Reproduce the listing below exactly, beginning with its first line and ending with the line that holds "COL = S.collection"; pictures are not part of the copy.

· · · ·

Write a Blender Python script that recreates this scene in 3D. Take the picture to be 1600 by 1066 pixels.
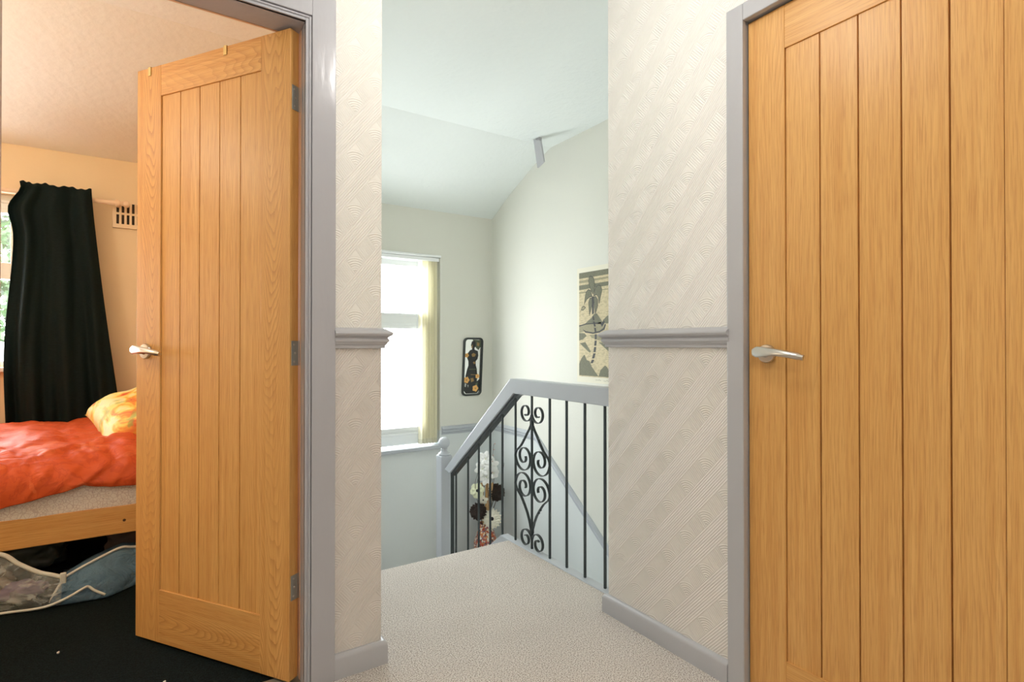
import bpy, bmesh, math, random
from mathutils import Vector, Matrix, noise
R = math.radians
PI = math.pi
S = bpy.context.scene
for o in list(bpy.data.objects):
    bpy.data.objects.remove(o)
COL = S.collection

# ---------------------------------------------------------------- camera
F_PX, YAW, PITCH, ZC = 849.27, 0.5824352, 0.0060735, 1.025
cam = bpy.data.cameras.new('camera')
cam.sensor_width = 36.0
cam.lens = F_PX / 1600 * 36.0
cam.clip_start = 0.02
co = bpy.data.objects.new('camera', cam); COL.objects.link(co)
co.location = (0, 0, ZC)
co.rotation_euler = (PI / 2 + PITCH, 0, -YAW)
S.camera = co

# ---------------------------------------------------------------- light
S.view_settings.view_transform = 'Standard'
S.view_settings.look = 'None'
S.view_settings.gamma = 1
S.view_settings.use_curve_mapping = False
S.view_settings.exposure = 0.45
S.cycles.max_bounces = 10
S.cycles.diffuse_bounces = 6
S.cycles.sample_clamp_indirect = 6.0
S.cycles.caustics_reflective = False
S.cycles.caustics_refractive = False

W = bpy.data.worlds.new('overcast_sky'); S.world = W
W.use_nodes = True
wn = W.node_tree.nodes; wn.clear()
bg = wn.new('ShaderNodeBackground'); wo = wn.new('ShaderNodeOutputWorld')
bg.inputs[0].default_value = (0.94, 0.98, 1.0, 1)
bg.inputs[1].default_value = 11.5
W.node_tree.links.new(bg.outputs[0], wo.inputs[0])

def area(name, loc, rot, sx, sy, power, col, portal=False):
    l = bpy.data.lights.new(name, 'AREA'); l.shape = 'RECTANGLE'
    l.size = sx; l.size_y = sy; l.energy = power; l.color = col
    if portal: l.cycles.is_portal = True
    o = bpy.data.objects.new(name, l); COL.objects.link(o)
    o.location = loc; o.rotation_euler = rot
    return o
def bulb(name, loc, power, col, r=0.08):
    l = bpy.data.lights.new(name, 'POINT'); l.energy = power; l.color = col; l.shadow_soft_size = r
    o = bpy.data.objects.new(name, l); COL.objects.link(o); o.location = loc
    return o
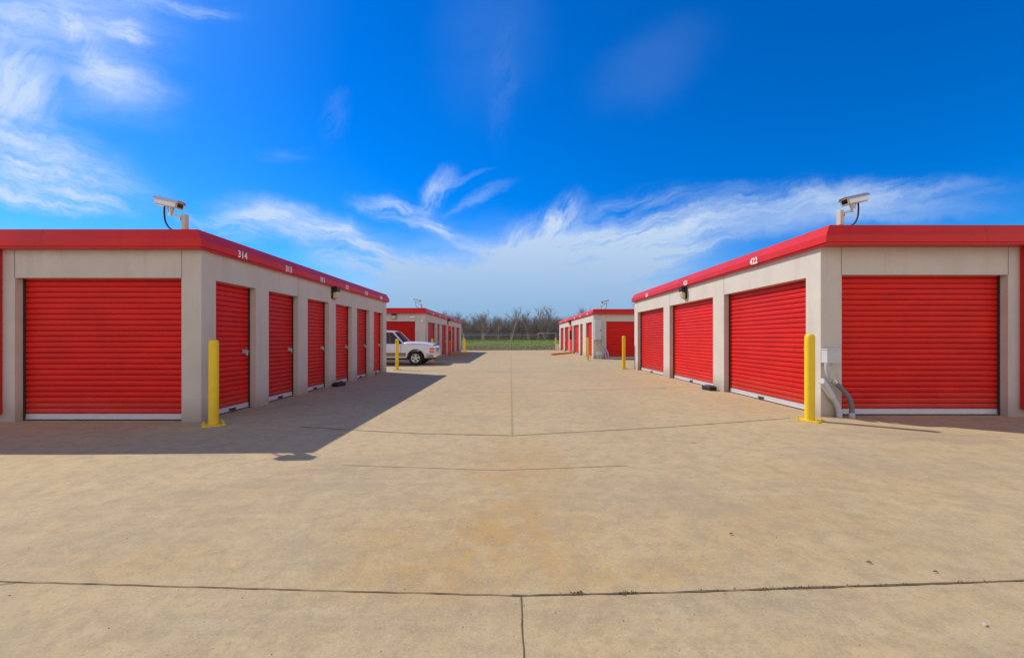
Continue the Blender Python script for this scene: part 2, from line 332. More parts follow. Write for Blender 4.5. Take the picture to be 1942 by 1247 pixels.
def rough_line(mb, pts, w, seed, z=.004, step=.08, jit=.35):
    rr = random.Random(seed); L_ = []; Rr = []
    for (x0, y0), (x1, y1) in zip(pts[:-1], pts[1:]):
        d = Vector((x1-x0, y1-y0)); n = max(1, int(d.length/step)); t = d.normalized(); nn = Vector((-t.y, t.x))
        for k in range(n):
            p = Vector((x0, y0)) + d*k/n + nn*rr.uniform(-.0025, .0025)
            ww = w*.5*(1+rr.uniform(-jit, jit)); L_.append(p+nn*ww); Rr.append(p-nn*ww)
    e = Vector(pts[-1]); L_.append(e+nn*w*.5); Rr.append(e-nn*w*.5)
    for k in range(len(L_)-1):
        q = [L_[k], Rr[k], Rr[k+1], L_[k+1]]
        mb.quad(*[(a.x, a.y, gz(a.x)+z) for a in q])
M_CRACK = mat('joint_filler', (.155, .115, .07), .95, spec=.1, var=.35, vscale=9)
M_CRACKLT = mat('worn_joint', (.38, .295, .18), .95, spec=.1, var=.3, vscale=7)
j = MB()
rough_line(j, [(-14, 2.52), (-3.0, 2.49), (-1.45, 2.40), (.003, 2.32)], .007, 1)
rough_line(j, [(0, 2.32), (.7, 2.335), (1.3, 2.36), (2.92, 2.43), (14, 2.5)], .011, 2, jit=.55)
rough_line(j, [(.05, 2.318), (.05, -3)], .006, 3)
rough_line(j, [(-3.0, 2.44), (-2.86, 2.485)], .007, 4)
rough_line(j, [(-3.4, 6.85), (-2.25, 6.52), (-1.42, 6.31), (.01, 6.13)], .016, 5)
rough_line(j, [(0, 6.13), (2.35, 6.62), (4.75, 7.3)], .016, 6)
j.build('expansion_joint', M_CRACK)
tag(bpy.data.objects['expansion_joint'], kind='structure', label='dark joints between the slabs of the driveway')
j = MB()
rough_line(j, [(-1.9, 4.75), (-.15, 4.53)], .012, 7); rough_line(j, [(-.15, 4.53), (1.25, 4.66)], .012, 8)
rough_line(j, [(0, 6.2), (-.1, 37)], .024, 9, step=.3); rough_line(j, [(-5.2, 18.9), (-2.0, 18.2), (0, 17.6)], .04, 10, step=.2)
rough_line(j, [(0, 17.6), (5.0, 18.6)], .03, 11, step=.2); rough_line(j, [(-5.2, 11.8), (0, 11.0)], .02, 12, step=.15); rough_line(j, [(0, 11.0), (5.2, 12.0)], .02, 13, step=.15)
rough_line(j, [(-5.0, 28), (5.0, 28)], .05, 14, step=.3)
tag(j.build('hairline_joint', M_CRACKLT), kind='structure', label='faint worn joints across the driveway')

# terrain sheet: a drop behind the fence, then a field that rises gently to the wood and goes on to the horizon
def field_z(x, y):
    if y < 50: return -.35
    if y < 52.5: return -.35 + .12*(y-50)
    t = min(1, (y-52.5)/40); return -.05 + 1.1*t*t*(3-2*t)
g = MB(); ys = [-60, 49, 50, 51.5, 53, 56, 60, 65, 70, 76, 82, 88, 94, 110, 160, 300, 1200]; xx = [-1200, -300, -120] + list(range(-60, 61, 6)) + [120, 300, 1200]
rr = random.Random(3); hz = {}
for i, y in enumerate(ys):
    for k, x in enumerate(xx):
        hz[i, k] = field_z(x, y) + (rr.uniform(-.05, .05) if 53 < y < 100 else 0) + (-0.4 if y > 250 else 0)
for i in range(len(ys)-1):
    for k in range(len(xx)-1):
        g.quad((xx[k], ys[i], hz[i,k]), (xx[k+1], ys[i], hz[i,k+1]), (xx[k+1], ys[i+1], hz[i+1,k+1]), (xx[k], ys[i+1], hz[i+1,k]))
def field_material():
    m = mat('field_turf', (.13, .12, .045), .95, spec=.1, col2=(.10, .17, .03), vscale=.22, bump=.8, bscale=3)
    nt = m.node_tree; N = nt.nodes; L = nt.links; p = N['Principled BSDF']
    old = p.inputs['Base Color'].links[0].from_socket
    tc = N.new('ShaderNodeTexCoord'); sp = N.new('ShaderNodeSeparateXYZ'); L.new(tc.outputs['Object'], sp.inputs[0])
    n = N.new('ShaderNodeTexNoise'); n.inputs['Scale'].default_value = .12; L.new(tc.outputs['Object'], n.inputs['Vector'])
    a = N.new('ShaderNodeMath'); a.operation = 'MULTIPLY_ADD'; L.new(n.outputs['Fac'], a.inputs[0]); a.inputs[1].default_value = 16; L.new(sp.outputs[1], a.inputs[2])
    r = N.new('ShaderNodeValToRGB'); L.new(a.outputs[0], r.inputs[0])
    mr = N.new('ShaderNodeMapRange'); mr.inputs['From Min'].default_value = 50; mr.inputs['From Max'].default_value = 110; L.new(a.outputs[0], mr.inputs['Value']); L.new(mr.outputs[0], r.inputs[0])
    e = r.color_ramp.elements; e[0].position = .18; e[0].color = (.24, .17, .085, 1); e[1].position = .5; e[1].color = (.18, .31, .025, 1)
    x = e.new(.36); x.color = (.17, .16, .06, 1)
    mx = N.new('ShaderNodeMix'); mx.data_type = 'RGBA'; mx.inputs[0].default_value = .7; L.new(old, mx.inputs[6]); L.new(r.outputs[0], mx.inputs[7]); L.new(mx.outputs[2], p.inputs['Base Color'])
    return m
tag(g.build('ground', field_material()), kind='structure', label='rough grassy field behind the chain link fence')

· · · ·

- [TASK RESULT]
Write a Blender Python script that recreates this scene in 3D. Take the picture to be 1600 by 1066 pixels.
import bpy, bmesh, math, random
from mathutils import Vector, Matrix, noise
R = math.radians
PI = math.pi
S = bpy.context.scene
for o in list(bpy.data.objects):
    bpy.data.objects.remove(o)
COL = S.collection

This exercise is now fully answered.